Дэвид Бордвелл предположил, что использование цвета в сцене пира во второй части «Ивана Грозного» было в своем роде «теоретическим экспериментом», который в будущем получил бы развитие, если бы не обстоятельства[244]. В конце 1946 года Эйзенштейну предложили снять полнометражный цветной фильм в честь 800-летия основания Москвы. Картина должна была состоять из семи эпизодов, у каждой – свой цвет радуги. К сожалению, этот проект не увидел свет. В течение 1947 года Эйзенштейн продолжал работать над своими литературными трудами, в том числе мемуарами и историей советского кинематографа. Ни то, ни другое он закончить не успел.
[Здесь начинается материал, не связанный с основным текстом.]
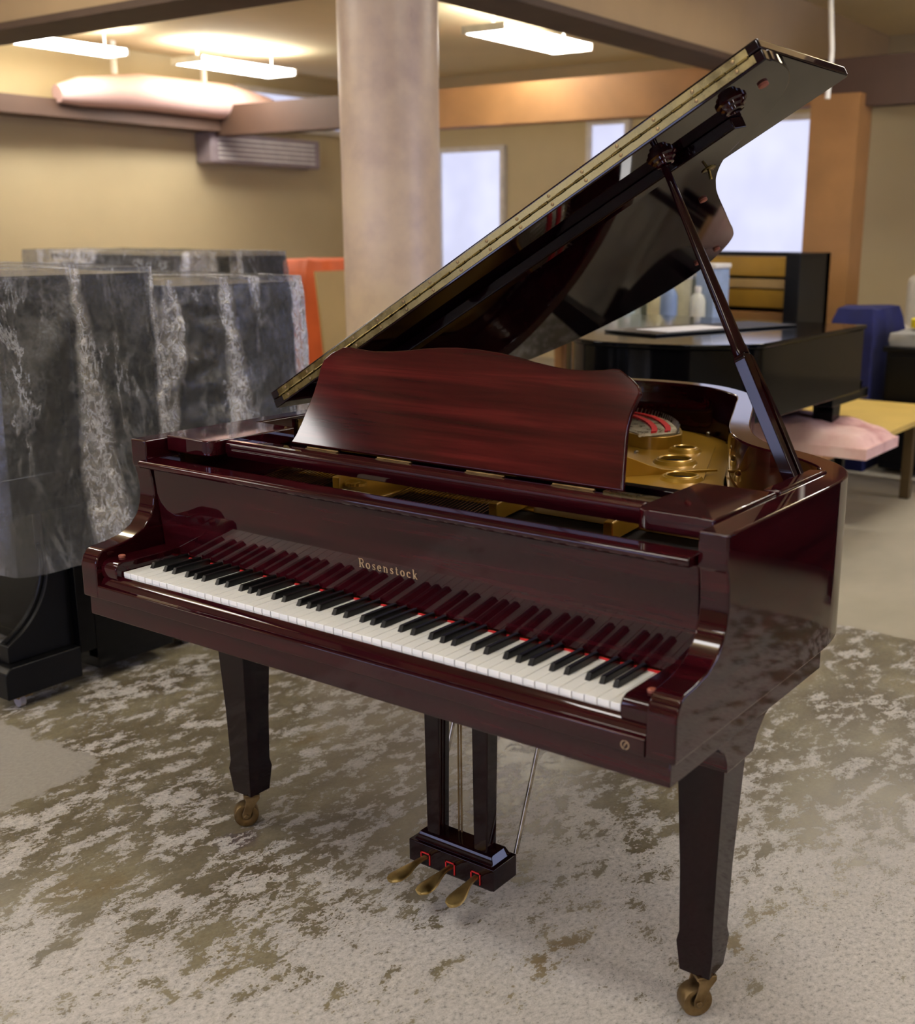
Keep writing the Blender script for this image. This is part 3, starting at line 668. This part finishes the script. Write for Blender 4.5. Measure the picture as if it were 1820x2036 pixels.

В июне Эйзенштейна назначили руководителем сектора кино Института истории искусств при Академии наук[245]. Идеи об использовании цвета в кино не покидали его, и в тот период он написал еще несколько эссе на эту тему. В начале февраля 1948 года, спустя всего пару недель после своего пятидесятилетия, когда он за своим столом писал письмо Кулешову о своих очередных теориях о цвете, у режиссера случился второй обширный инфаркт. На следующее утро тело Эйзенштейна обнаружили на полу его квартиры.
Эпилог
Карьера Эйзенштейна знала много взлетов и падений. В 1920-х годах его нарекли величайшим режиссером эпохи и раскритиковали – по крайней мере, в Советском Союзе – после выхода «Октября». В значительной мере он оставался в немилости все следующее десятилетие до выхода «Александра Невского», когда ему удалось отвоевать свое место в профессиональных кругах и среди культурной элиты СССР. Следующие восемь лет его восхваляли как светило советской кинематографии, но звезда его снова потускнела после критики и запрета второй части «Ивана Грозного». Череда вершин и провалов продолжилась и после смерти Эйзенштейна. В последние годы правления Сталина установилось отношение к Эйзенштейну как к режиссеру, не реализовавшему свой потенциал и испорченному буржуазной склонностью к индивидуализму и формализму. После развенчания культа личности Сталина в 1956 году во время хрущевской оттепели Эйзенштейна «реабилитировали», а его фильмы и теоретические труды приобрели статус канонических.